■ **EXERCISE DESCRIPTION**
Quote the material below exactly as written, from the first line to the line that holds "C = sc.collection", endpoints included.

■ **MATERIAL PROVIDED**
▼

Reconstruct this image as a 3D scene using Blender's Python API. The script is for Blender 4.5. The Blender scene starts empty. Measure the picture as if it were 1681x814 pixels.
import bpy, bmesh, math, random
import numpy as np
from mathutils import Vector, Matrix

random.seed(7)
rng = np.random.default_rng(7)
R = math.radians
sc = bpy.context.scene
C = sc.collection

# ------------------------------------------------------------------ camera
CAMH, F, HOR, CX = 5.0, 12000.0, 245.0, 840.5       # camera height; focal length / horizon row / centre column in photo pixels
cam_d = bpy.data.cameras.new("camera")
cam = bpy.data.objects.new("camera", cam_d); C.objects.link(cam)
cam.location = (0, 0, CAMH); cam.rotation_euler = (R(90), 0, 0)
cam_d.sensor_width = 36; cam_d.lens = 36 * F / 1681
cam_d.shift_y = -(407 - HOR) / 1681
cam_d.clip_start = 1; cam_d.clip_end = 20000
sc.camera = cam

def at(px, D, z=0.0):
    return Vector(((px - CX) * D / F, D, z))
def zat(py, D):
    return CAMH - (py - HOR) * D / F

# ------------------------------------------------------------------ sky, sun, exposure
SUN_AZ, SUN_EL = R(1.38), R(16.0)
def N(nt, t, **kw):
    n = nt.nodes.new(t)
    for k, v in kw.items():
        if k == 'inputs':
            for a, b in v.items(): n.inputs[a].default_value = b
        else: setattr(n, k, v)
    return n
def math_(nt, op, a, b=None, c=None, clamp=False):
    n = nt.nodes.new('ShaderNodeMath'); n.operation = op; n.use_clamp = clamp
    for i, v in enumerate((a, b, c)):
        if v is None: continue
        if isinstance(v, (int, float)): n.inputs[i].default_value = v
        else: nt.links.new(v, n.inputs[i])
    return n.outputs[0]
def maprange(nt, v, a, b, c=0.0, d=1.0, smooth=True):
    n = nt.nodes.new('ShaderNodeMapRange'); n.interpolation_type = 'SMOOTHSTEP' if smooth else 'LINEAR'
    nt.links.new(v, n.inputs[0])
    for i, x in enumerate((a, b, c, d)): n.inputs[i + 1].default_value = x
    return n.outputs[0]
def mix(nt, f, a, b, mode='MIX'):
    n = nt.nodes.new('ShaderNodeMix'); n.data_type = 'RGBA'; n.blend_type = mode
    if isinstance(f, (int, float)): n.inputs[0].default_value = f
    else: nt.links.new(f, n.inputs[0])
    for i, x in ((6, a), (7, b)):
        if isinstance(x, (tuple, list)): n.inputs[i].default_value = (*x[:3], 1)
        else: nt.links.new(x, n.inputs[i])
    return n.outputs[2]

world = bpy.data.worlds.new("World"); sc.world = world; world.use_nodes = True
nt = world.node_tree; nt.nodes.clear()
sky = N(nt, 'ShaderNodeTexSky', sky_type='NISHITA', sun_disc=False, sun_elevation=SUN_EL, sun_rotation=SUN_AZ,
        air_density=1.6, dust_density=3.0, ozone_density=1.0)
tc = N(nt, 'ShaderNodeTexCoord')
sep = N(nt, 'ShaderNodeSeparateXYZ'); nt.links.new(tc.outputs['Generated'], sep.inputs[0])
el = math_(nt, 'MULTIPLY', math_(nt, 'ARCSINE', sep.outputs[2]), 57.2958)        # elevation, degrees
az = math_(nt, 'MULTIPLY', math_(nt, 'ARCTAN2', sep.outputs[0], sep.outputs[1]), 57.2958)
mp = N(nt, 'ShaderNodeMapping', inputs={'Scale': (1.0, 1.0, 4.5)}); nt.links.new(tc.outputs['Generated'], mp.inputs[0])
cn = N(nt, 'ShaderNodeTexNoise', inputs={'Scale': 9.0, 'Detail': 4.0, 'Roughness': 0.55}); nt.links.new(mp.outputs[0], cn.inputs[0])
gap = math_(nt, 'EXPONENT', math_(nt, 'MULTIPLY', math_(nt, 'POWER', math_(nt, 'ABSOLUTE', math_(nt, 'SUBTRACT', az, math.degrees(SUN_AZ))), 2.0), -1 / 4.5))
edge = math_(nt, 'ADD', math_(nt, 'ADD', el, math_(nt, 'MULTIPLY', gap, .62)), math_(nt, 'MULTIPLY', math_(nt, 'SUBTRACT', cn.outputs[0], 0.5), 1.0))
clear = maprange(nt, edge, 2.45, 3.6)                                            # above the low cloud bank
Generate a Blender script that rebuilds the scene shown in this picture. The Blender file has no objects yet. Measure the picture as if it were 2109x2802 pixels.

▲

■ **SOLUTION FOR THIS TASK**
Reconstruct this image as a 3D scene using Blender's Python API. The script is for Blender 4.5. The Blender scene starts empty. Measure the picture as if it were 1681x814 pixels.
import bpy, bmesh, math, random
import numpy as np
from mathutils import Vector, Matrix

random.seed(7)
rng = np.random.default_rng(7)
R = math.radians
sc = bpy.context.scene
C = sc.collection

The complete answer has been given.